Nell’ideologia originaria di al Qaeda la guerra doveva essere condotta contro i Crociati (identificati con i paesi NATO) e gli Indiani, mai contro altri islamici, anche se di denominazione non sunnita, neppure se erano alleati dei ‘crociati’, come la stessa monarchia saudita o il presidente egiziano Mubarak. Ma l’atteggiamento iniziò a cambiare nel 1991, in occasione della guerra del Golfo per il Kuwait, quando i Sauditi chiamarono gli Americani in loro aiuto contro Saddam Hussein. Allora Bin Laden prese le distanze dalla monarchia e iniziò a collaborare con l’Iran, grande concorrente regionale dei Sauditi non soltanto per il petrolio ma anche per l’egemonia religiosa e culturale. Quando gli interessi degli Arabi e dei Cinesi cominciarono a scontrarsi in Africa, al Qaeda prese a sobillare gli Uiguri in Cina, suscitando l’ira della monarchia saudita che invece voleva promuovere accordi di cooperazione con la Cina in tutti i campi.

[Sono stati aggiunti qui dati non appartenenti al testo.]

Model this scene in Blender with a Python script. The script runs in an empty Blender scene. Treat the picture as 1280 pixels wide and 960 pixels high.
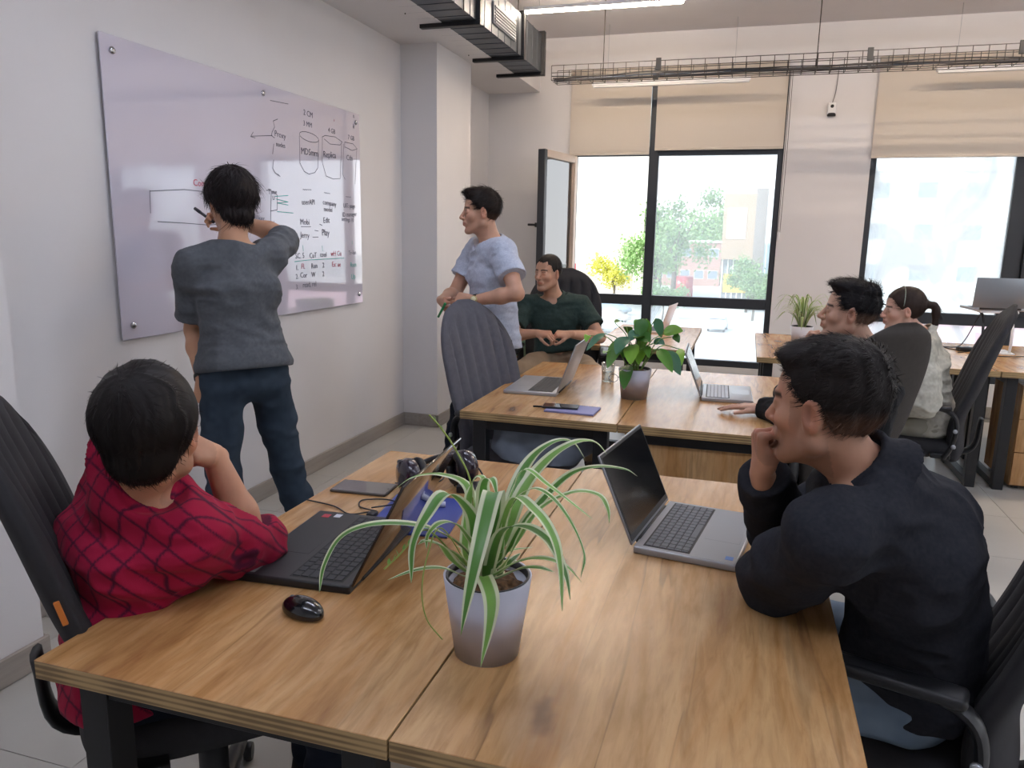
import bpy, bmesh, math, random
import numpy as np
from mathutils import Vector, Matrix, Euler, Quaternion
random.seed(7); np.random.seed(7)
SC = bpy.context.scene; COL = SC.collection
# ---------------------------------------------------------------- camera
cam_d = bpy.data.cameras.new('camera'); cam = bpy.data.objects.new('camera', cam_d); COL.objects.link(cam)
cam.location = (0, 0, 1.5)
YAW, PITCH, ROLL = 0.29451716, -0.19261594, -0.0179125
_f = Vector((-math.sin(YAW)*math.cos(PITCH), math.cos(YAW)*math.cos(PITCH), math.sin(PITCH)))
_r = Vector((math.cos(YAW), math.sin(YAW), 0)); _d = _f.cross(_r)
_r2 = math.cos(ROLL)*_r + math.sin(ROLL)*_d; _d2 = -math.sin(ROLL)*_r + math.cos(ROLL)*_d
_M = Matrix((_r2, -_d2, -_f)).transposed()
cam.rotation_euler = _M.to_euler()
cam_d.sensor_width = 36; cam_d.lens = 950.22/1280*36; cam_d.clip_end = 500; cam_d.clip_start = 0.05
SC.camera = cam
# ---------------------------------------------------------------- world, sun, exposure
W = bpy.data.worlds.new('world'); SC.world = W; W.use_nodes = True
wn = W.node_tree.nodes; wl = W.node_tree.links
bg = wn['Background']; bg.inputs[1].default_value = 1.9
tc = wn.new('ShaderNodeTexCoord'); sep = wn.new('ShaderNodeSeparateXYZ'); rmp = wn.new('ShaderNodeValToRGB')
wl.new(tc.outputs['Generated'], sep.inputs[0]); wl.new(sep.outputs['Z'], rmp.inputs[0]); wl.new(rmp.outputs[0], bg.inputs[0])
rmp.color_ramp.elements[0].color = (0.86, 0.88, 0.90, 1); rmp.color_ramp.elements[1].color = (0.62, 0.74, 0.95, 1)
sun_d = bpy.data.lights.new('sun', 'SUN'); sun = bpy.data.objects.new('sun', sun_d); COL.objects.link(sun)
sun_d.energy = 3.2; sun_d.angle = 0.03; sun_d.color = (1.0, 0.95, 0.86)
sun.rotation_euler = (math.radians(48), 0, math.radians(-35))     # from behind the building, over the street
vs = SC.view_settings; vs.view_transform = 'Standard'; vs.look = 'None'; vs.exposure = 0.85; vs.gamma = 1; vs.use_curve_mapping = False
SC.cycles.max_bounces = 8; SC.cycles.diffuse_bounces = 4; SC.cycles.glossy_bounces = 4
SC.cycles.transparent_max_bounces = 12; SC.cycles.sample_clamp_indirect = 6
SC.cycles.use_denoising = True

# ---------------------------------------------------------------- helpers
MAT = {}
def hexc(h):
    h = h.lstrip('#'); c = [int(h[i:i+2], 16)/255 for i in (0, 2, 4)]
    return tuple((x/12.92 if x <= .04045 else ((x+.055)/1.055)**2.4) for x in c) + (1,)
def mat(name, col, rough=.6, metal=0, noise=0, nscale=8, bump=0, bscale=60, spec=None, emit=None, es=0, sheen=0, coat=0, sub=0, alpha=None, trans=0, stretch=None):
    if name in MAT: return MAT[name]
    m = bpy.data.materials.new(name); m.use_nodes = True; N = m.node_tree.nodes; L = m.node_tree.links
    b = N['Principled BSDF']; c = hexc(col) if isinstance(col, str) else tuple(col)+(1,)
    b.inputs['Base Color'].default_value = c; b.inputs['Roughness'].default_value = rough; b.inputs['Metallic'].default_value = metal
    if spec is not None: b.inputs['Specular IOR Level'].default_value = spec
    if emit: b.inputs['Emission Color'].default_value = hexc(emit); b.inputs['Emission Strength'].default_value = es
    if sheen: b.inputs['Sheen Weight'].default_value = sheen
    if coat: b.inputs['Coat Weight'].default_value = coat
    if trans: b.inputs['Transmission Weight'].default_value = trans
    if sub:
        b.inputs['Subsurface Weight'].default_value = sub; b.inputs['Subsurface Radius'].default_value = (1, .35, .2); b.inputs['Subsurface Scale'].default_value = .006
    t = N.new('ShaderNodeTexCoord'); src = t.outputs['Object']
    if stretch:
        mp = N.new('ShaderNodeMapping'); mp.inputs['Scale'].default_value = stretch; L.new(src, mp.inputs[0]); src = mp.outputs[0]
    if noise:
        n = N.new('ShaderNodeTexNoise'); n.inputs['Scale'].default_value = nscale; n.inputs['Detail'].default_value = 5; L.new(src, n.inputs[0])
        r = N.new('ShaderNodeValToRGB'); L.new(n.outputs[0], r.inputs[0])
        r.color_ramp.elements[0].position = .3; r.color_ramp.elements[1].position = .7
        r.color_ramp.elements[0].color = tuple(x*(1-noise) for x in c[:3])+(1,); r.color_ramp.elements[1].color = tuple(min(1, x*(1+noise)) for x in c[:3])+(1,)
        L.new(r.outputs[0], b.inputs['Base Color'])
    if bump:
        n2 = N.new('ShaderNodeTexNoise'); n2.inputs['Scale'].default_value = bscale; n2.inputs['Detail'].default_value = 3; L.new(src, n2.inputs[0])
        bm_ = N.new('ShaderNodeBump'); bm_.inputs['Strength'].default_value = bump; bm_.inputs['Distance'].default_value = .002
        L.new(n2.outputs[0], bm_.inputs['Height']); L.new(bm_.outputs[0], b.inputs['Normal'])
    MAT[name] = m; return m
def tag(o, label=None, cat=None, group=None, kind=None):
    if label: o['label'] = label
    if cat: o['category'] = cat
    if group: o['group'] = group
    if kind: o['kind'] = kind
    return o
def empty(name, loc=(0, 0, 0), rz=0, parent=None):
    o = bpy.data.objects.new(name, None); COL.objects.link(o); o.location = loc; o.rotation_euler = (0, 0, rz); o.empty_display_size = .05
    if parent: o.parent = parent
    return o
def obj(name, bm, m, parent=None, smooth=True, angle=40, loc=None):
    me = bpy.data.meshes.new(name)
    if smooth:
        a = math.radians(angle)
        for f in bm.faces: f.smooth = True
        for e in bm.edges:
            if len(e.link_faces) == 2 and e.calc_face_angle(0) > a: e.smooth = False
    bm.to_mesh(me); bm.free()
    ms = m if isinstance(m, (list, tuple)) else [m]
    for x in ms: me.materials.append(x)
    o = bpy.data.objects.new(name, me); COL.objects.link(o)
    if parent: o.parent = parent
    if loc: o.location = loc
    return o
def link(name, me, parent=None, loc=(0, 0, 0), rot=(0, 0, 0), scale=None):
    o = bpy.data.objects.new(name, me); COL.objects.link(o); o.parent = parent; o.location = loc; o.rotation_euler = rot
    if scale: o.scale = scale
    return o
def new(): return bmesh.new()
def box(bm, x0, x1, y0, y1, z0, z1, bev=0, seg=2, M=None, mi=0):
    r = bmesh.ops.create_cube(bm, size=1)
    vs_ = r['verts']
    for v in vs_: v.co = Vector(((x0+x1)/2+v.co.x*(x1-x0), (y0+y1)/2+v.co.y*(y1-y0), (z0+z1)/2+v.co.z*(z1-z0)))
    fs = list({f for v in vs_ for f in v.link_faces})
    for f in fs: f.material_index = mi
    if bev:
        es = list({e for v in vs_ for e in v.link_edges})
        rr = bmesh.ops.bevel(bm, geom=es, offset=bev, segments=seg, profile=.5, affect='EDGES', clamp_overlap=True)
        vs_ = list({v for f in rr['faces'] for v in f.verts} | {v for v in vs_ if v.is_valid})
        for f in rr['faces']: f.material_index = mi
    if M is not None: bmesh.ops.transform(bm, matrix=M, verts=[v for v in vs_ if v.is_valid])
    return vs_
def rings(bm, rs, close=False, cap=True, mi=0):
    """loft a list of rings (lists of points, equal length)"""
    V = [[bm.verts.new(p) for p in r] for r in rs]; n = len(V[0])
    for i in range(len(V)-1):
        for j in range(n):
            f = bm.faces.new((V[i][j], V[i][(j+1) % n], V[i+1][(j+1) % n], V[i+1][j])); f.material_index = mi
    if cap:
        f = bm.faces.new(V[0][::-1]); f.material_index = mi; f = bm.faces.new(V[-1]); f.material_index = mi
    return V
def lathe(bm, prof, n=32, c=(0, 0, 0), cap=True, mi=0, M=None):
    rs = []
    for r, z in prof:
        ring = [Vector((c[0]+r*math.cos(2*math.pi*k/n), c[1]+r*math.sin(2*math.pi*k/n), c[2]+z)) for k in range(n)]
        if M is not None: ring = [M @ p for p in ring]
        rs.append(ring)
    return rings(bm, rs, cap=cap, mi=mi)
def tube(bm, pts, r, n=8, cap=True, mi=0, flat=None):
    """swept tube; r scalar or list; flat=(a,b) radii multipliers"""
    pts = [Vector(p) for p in pts]; m = len(pts); rs = []
    rr = r if isinstance(r, (list, tuple)) else [r]*m
    t0 = (pts[1]-pts[0]).normalized(); up = Vector((0, 0, 1)) if abs(t0.z) < .9 else Vector((0, 1, 0))
    nrm = (up - up.dot(t0)*t0).normalized()
    for i in range(m):
        t = (pts[min(i+1, m-1)]-pts[max(i-1, 0)]).normalized()
        nrm = (nrm - nrm.dot(t)*t).normalized(); b = t.cross(nrm)
        fa, fb = flat if flat else (1, 1)
        rs.append([pts[i]+(nrm*math.cos(2*math.pi*k/n)*fa+b*math.sin(2*math.pi*k/n)*fb)*rr[i] for k in range(n)])
    return rings(bm, rs, cap=cap, mi=mi)
def spline(pts, k=6):
    P = [Vector(p) for p in pts]; P = [P[0]*2-P[1]]+P+[P[-1]*2-P[-2]]; out = []
    for i in range(1, len(P)-2):
        a, b, c, d = P[i-1:i+3]
        for j in range(k):
            t = j/k; out.append(.5*((2*b)+(c-a)*t+(2*a-5*b+4*c-d)*t*t+(3*b-a-3*c+d)*t**3))
    out.append(P[-2]); return out
def prism(bm, pts, z0, z1, M=None, mi=0):
    rs = [[Vector((x, y, z0)) for x, y in pts], [Vector((x, y, z1)) for x, y in pts]]
    if M is not None: rs = [[M @ p for p in r] for r in rs]
    return rings(bm, rs, mi=mi)
def copy_tree(o, parent=None):
    c = o.copy(); COL.objects.link(c); c.parent = parent
    for ch in list(o.children): copy_tree(ch, c)
    return c
def text_mesh(s, size, m, parent, M, name='lettering', ext=0.0002, align='CENTER'):
    cu = bpy.data.curves.new(name, 'FONT'); cu.body = s; cu.size = size; cu.extrude = ext; cu.align_x = align; cu.align_y = 'CENTER'; cu.resolution_u = 2
    t = bpy.data.objects.new('tmp', cu); COL.objects.link(t)
    dg = bpy.context.evaluated_depsgraph_get(); me = bpy.data.meshes.new_from_object(t.evaluated_get(dg))
    bpy.data.objects.remove(t); me.name = name; me.materials.clear(); me.materials.append(m)
    o = bpy.data.objects.new(name, me); COL.objects.link(o); o.parent = parent; o.matrix_local = M; return o
PI = math.pi
def rad(a): return math.radians(a)
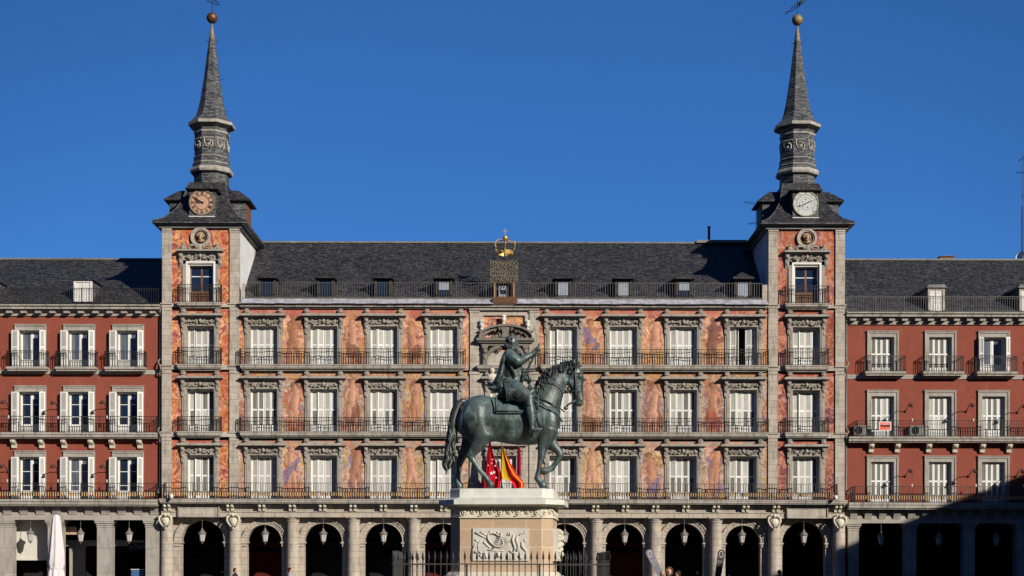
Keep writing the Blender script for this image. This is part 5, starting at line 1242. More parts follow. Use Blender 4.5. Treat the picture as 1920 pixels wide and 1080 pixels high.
# right hand gripping the baton: palm, four bent fingers and a thumb
b = MB(); chain(b, [(998,667,3.6,-.42,.05),(1002,663.5,4.6,-.42,.055),(1005.5,660,4.6,-.42,.05)], 10)
for q, (dx, dy) in enumerate(((0,-1.2),(1.2,.6),(2.0,2.4),(2.2,4.2))):
    x0_, y0_ = 1004.6+dx*.6, 656.5+dy*1.15
    b.loft([S(x0_-1,y0_+1,-.45), S(x0_+2.2,y0_-1.6,-.48), S(x0_+4.3,y0_-1.4,-.44), S(x0_+4.2,y0_+.6,-.40)], [1.15*K,1.1*K,1.0*K,.8*K], n=7)
b.loft([S(1002,661,-.46), S(1003.4,656.5,-.48), S(1006.5,653.6,-.47), S(1008.5,652.4,-.45)], [1.5*K,1.35*K,1.2*K,.8*K], n=7)
fuse('hand', b, M['bronze'], rider, .012, 2)
mb = MB(); mb.loft([S(1010.5,648.5,-.42), S(1009,651,-.42), S(979,717,-.34), S(977,720,-.34)], [2.0*K,2.0*K,2.3*K,2.4*K], n=10); obj('baton', mb, M['bronzed'], rider, True)
mb = MB(); mb.lathe([(5.8*K,0),(5.2*K,.09)], 0, 0, 12); 
mt = Matrix.Translation(S(997.5,667,-.425)) @ Vector((.80,0,.55)).to_track_quat('Z','Y').to_matrix().to_4x4(); mb.v = [tuple(mt @ Vector(v)) for v in mb.v]; obj('cuff', mb, M['bronze'], rider)
# ruff with pleats, hair, sash, cape, pleats of the trunk hose, sword
mb = MB(); n = 26; axis = Vector((.50,0,.87)).to_track_quat('Z','Y').to_matrix().to_4x4(); c0 = Vector(S(957.5,656,0))
for i in range(n):
    a0 = 2*math.pi*i/n; tp_ = []
    for q in range(5): a_ = a0+2*math.pi/n*q/4; r_ = .285+.02*math.sin(3*a_); tp_.append((r_*math.cos(a_)*1.05, r_*math.sin(a_), .062*math.sin(2*math.pi*q/4)))
    for u in range(4):
        A0, A1 = tp_[u], tp_[u+1]
        Q = [Vector((A0[0]*.32,A0[1]*.32,A0[2]*.5-.02)), Vector(A0), Vector(A1), Vector((A1[0]*.32,A1[1]*.32,A1[2]*.5-.02))]
        up_ = Vector((0,0,.025)); PP = [tuple(c0+axis @ (v-up_)) for v in Q]+[tuple(c0+axis @ (v+up_)) for v in Q]
        mb.add(PP, [(0,3,2,1),(4,5,6,7),(0,1,5,4),(1,2,6,5),(2,3,7,6),(3,0,4,7)])
obj('ruff', mb, M['bronzed'], rider, True)
mb = MB()
for i in range(70):
    a_, t_ = rs.uniform(0, 2*math.pi), rs.uniform(0, 1); th = t_*math.pi*.62; x = 958-10*math.sin(th)*math.cos(a_)*1.0; y_ = 638-9.5*math.cos(th)+(3 if math.cos(a_) > 0 else 0); l = .155*math.sin(th)*math.sin(a_)
    if math.cos(a_) < -.45 and th > .7: continue
    mb.sph(S(x, y_, l), rs.uniform(.028,.045), 1,1,.8, 6, 5)
obj('hair', mb, M['bronzed'], rider, True)
b = MB()
chain(b, [(949,664,6,.0,.36),(944,678,7,.0,.42),(941,694,8,.0,.44),(938,708,9,.0,.46),(932,718,8,.0,.44)], 12)       # short cape down the back
chain(b, [(944,716,10,0,.40),(934,722,8,-.05,.34),(922,722,5,-.08,.22),(914,718,2.5,-.1,.12)], 10); chain(b, [(940,728,8,-.10,.38),(928,732,5,-.1,.25),(917,729,3,-.1,.15)], 10)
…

Nel 1992 arrivò la rottura fra Bin Laden e la monarchia saudita. Privato della cittadinanza e cacciato anche dal Sudan per le pressioni saudite, nel 1996 Bin Laden si rifugiò in Afghanistan. Dall’Arabia Saudita continuarono ad affluire milioni di dollari nelle casse di al Qaeda, ma senza l’avallo della monarchia. La situazione era molto strana: al Qaeda collaborava con l’Iran negli altri paesi, ma era rivale dell’Iran e alleata dei Pakistani e dei Talebani in Afghanistan. La sua funzione in Afghanistan, che consisteva nell’impedire che il paese divenisse il cuore del corridoio energetico fra Asia Centrale e Oceano Indiano, faceva comodo ai Sauditi, agli Iraniani, ai Cinesi e ai Pakistani, che lo lasciavano fare. Un’altra ironica assurdità della situazione era che Sauditi e Pakistani era stretti alleati militari degli USA, per i quali al Qaeda era ormai il nemico pubblico numero uno.

Bin Laden ebbe notevoli difficoltà nel gestire tale ingarbugliata situazione dal punto di vista sia ideologico sia politico. I documenti ritrovati nel suo ultimo ‘covo’ dimostrano che non si fidava ormai di nessuno, neppure dei collaboratori più stretti. Viveva nella paura. Alcuni gruppi affiliati ad al Qaeda si staccarono e si diedero una propria politica, una propria bandiera e una propria ideologia del terrore, mirata a conquistare e controllare i giacimenti di petrolio. Così nacque l’ISIS, ad esempio. Ora al Qaeda rincorre i successi altrui, si aggrega, non è più a capo dei gruppi armati islamisti.

Al Qaeda ha sempre fatto propaganda contro Israele, demonizzandola per demonizzare i suoi sostenitori, ma non ha mai compiuto attentati contro Israele, che non ha ricchezze energetiche di cui impadronirsi. L’ISIS ha fatto altrettanto. Fino alla metà degli anni ’70 i Sauditi volevano portare il petrolio al Mediterraneo con la Trans-arabian Pipeline che sfociava in Israele, ma trovarono poi più conveniente imbarcarlo dalle coste del Mar Rosso, in territorio proprio, e trasportarlo attraverso il canale di Suez. Persero perciò ogni interesse nel combattere attivamente contro Israele. Attorno a Israele Hamas, sostenuto dalla Turchia e dal Qatar, ed Hezbollah, sostenuto dall’Iran, cercano invece attivamente di accaparrarsi tratti di costa per uso economico e militare e si oppongono entrambi a ogni interferenza di al Qaeda in quello che considerano il ‘loro’ territorio. Le rivalità sotterranee fra Turchia e Iran evitano però che Hamas ed Hezbollah collaborino fra di loro contro Israele, attaccandolo insieme da nord e da sud. Così la sicurezza di Israele si basa sui conflitti di interessi fra i nemici.